Man in the middle, slow SMB?
I started transferring data via my desktop workstation. Sitting in front of my desktop I fired up Filezilla, and entered the settings for our temporary backup TrueNAS server, the Dell T110. In Filezilla I used SFTP to transfer data from the T110 to my workstation. I then entered the settings for the new custom TrueNAS server, and transferred files from my workstation to the new server. While I was getting transfer speeds of around 110 Mb/s, this man in the middle approach wasn’t really working because my desktop workstation has limited space (500GB), so I’d have to transfer small batches of data.
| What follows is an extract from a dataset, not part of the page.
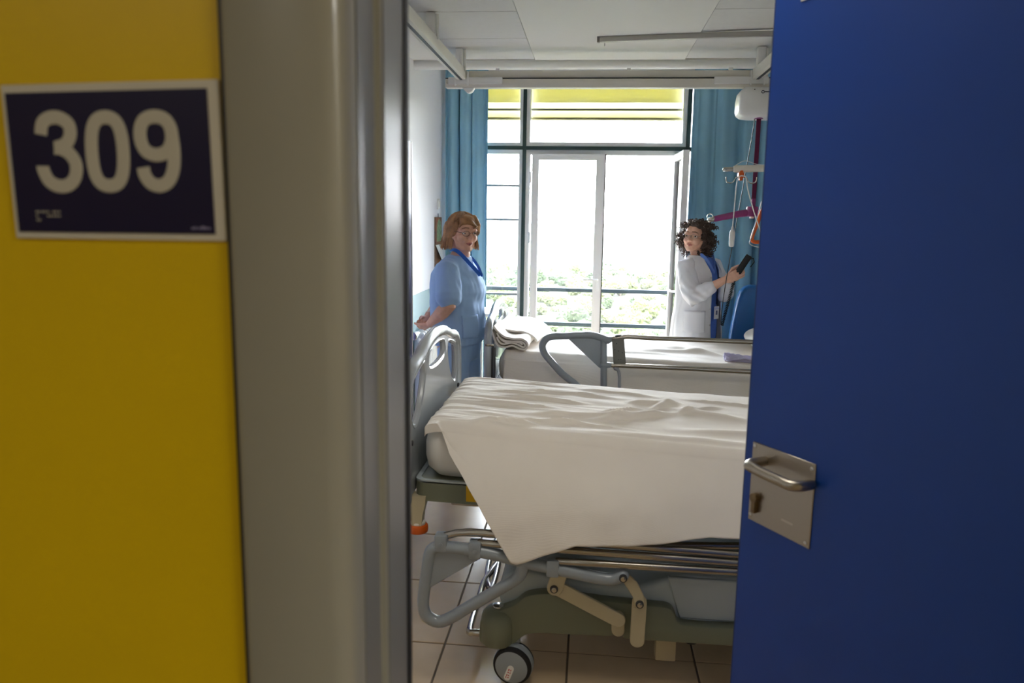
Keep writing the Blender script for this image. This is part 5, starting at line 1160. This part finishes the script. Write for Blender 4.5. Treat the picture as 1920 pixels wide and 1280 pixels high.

I set up SMB shares on both TrueNAS servers so I could drag and drop files between the two servers. File transfers slowed considerably, to around 55 Mb/s. I’m not sure if this is TrueNAS’s implementation of SMB, the fact that I was still using my workstation to do the drag and drop, or something else. Yesterday I looked to see if I could find something to do SFTP from one machine to another. Yes, I know I could use the terminal and sftp itself, and this is probably what I should have done, but I wanted to see if I could do it graphically (if I need to show someone else, I want to make it as simple as possible). I found a useful, but ill-named tool: gigolo. Gigolo lets you mount SFTP shares and graphically transfer between the two shares. I tried Gigolo at work, but found it has really terrible performance (around 15 Mb/s)transferring between 2 machines that are not the machine you’re currently on. I tried a few different computers, all with Gigabit LAN connections, on the same subnet, and close to one another. It’s convenient, but even the SMB performance was a lot better.
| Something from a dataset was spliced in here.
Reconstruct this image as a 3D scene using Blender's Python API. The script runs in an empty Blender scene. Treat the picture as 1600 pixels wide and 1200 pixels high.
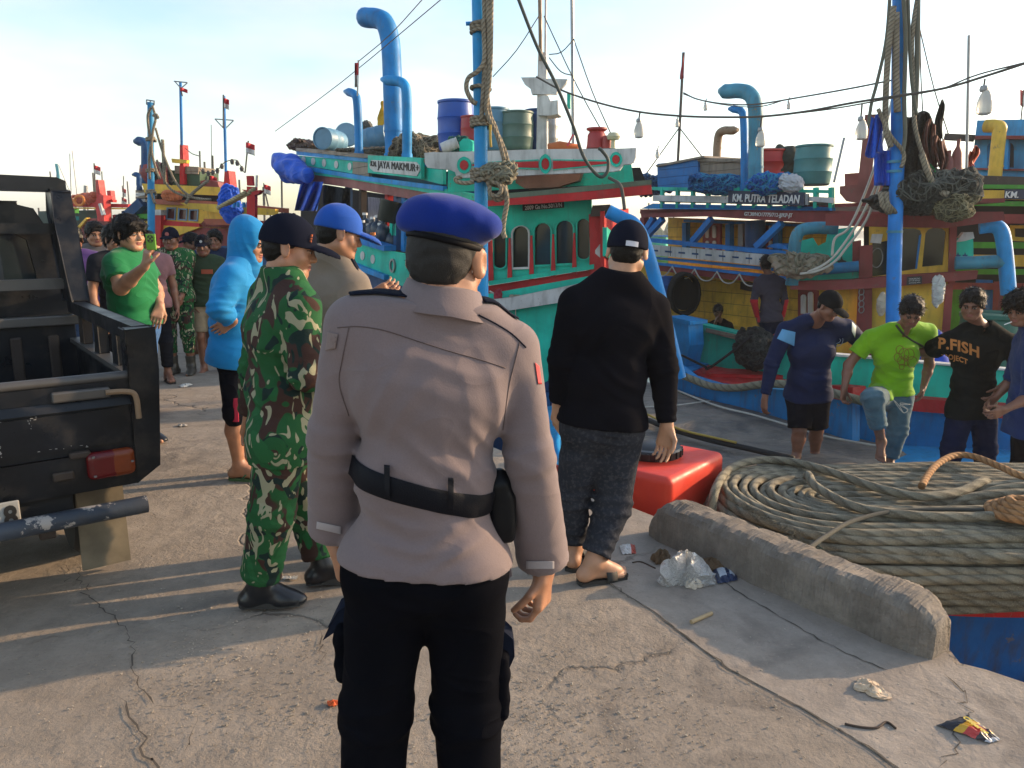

I’m not sure why my SMB performance is slow as I’ve seen reports of people getting 90 Mb/s+ via gigabit LAN. It will matter less after today as almost all the data on our old Dell TrueNAS (the backup for our media centre) will be copied over.
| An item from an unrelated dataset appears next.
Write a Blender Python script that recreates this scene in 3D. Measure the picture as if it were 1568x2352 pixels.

Fig 2. Mixed stack of backup drives from the backup Dell T110 NAS
The job isn’t done yet!
Back when I first noticed our KODI media centre was hovering around 93% disk space I started backing up new media to 3.5″ drives via a dock. This allowed me to shuck the cases and put the video discs in a binder that holds 250 discs. There is still probably 2-3 TB more data to copy over from these disks, but I can just connect those directly to the TrueNAS server and transfer over USB 3.0.
At some point I’m going to look at installing Jellyfin on the TrueNAS server, but I have a lot to learn about TrueNAS itself before doing this. I also haven’t installed the GTX 970 4GB graphics card yet. I’m still wondering about whether I should or not. I may end up using it for a older gaming build in the old Corsair Spec 02 case with that i7-7700K. That might make for a nicer old gaming machine for someone.
The NAS build is done for now, I probably won’t be writing much about it in the near future, but there may be an article or two if I discover something particularly interesting.
What’s next?
In terms of the NAS, building the NAS with a RAID-Z1 wasn’t ideal. While I do still have the Dell T110 as a backup server, it sits in storage - it’s backup only in the sense that I could use it to offload some data. But now that I have more than 20TB of potential storage on our main TrueNAS server I need larger drives for the backup server. I’m thinking to buy some inexpensive used NAS-grade drives from a reseller. After buying these I can port the data over to the backup server (because I’ve added a lot more data since), and add yet another Seagate 8TB Ironwolf I’ve since picked up.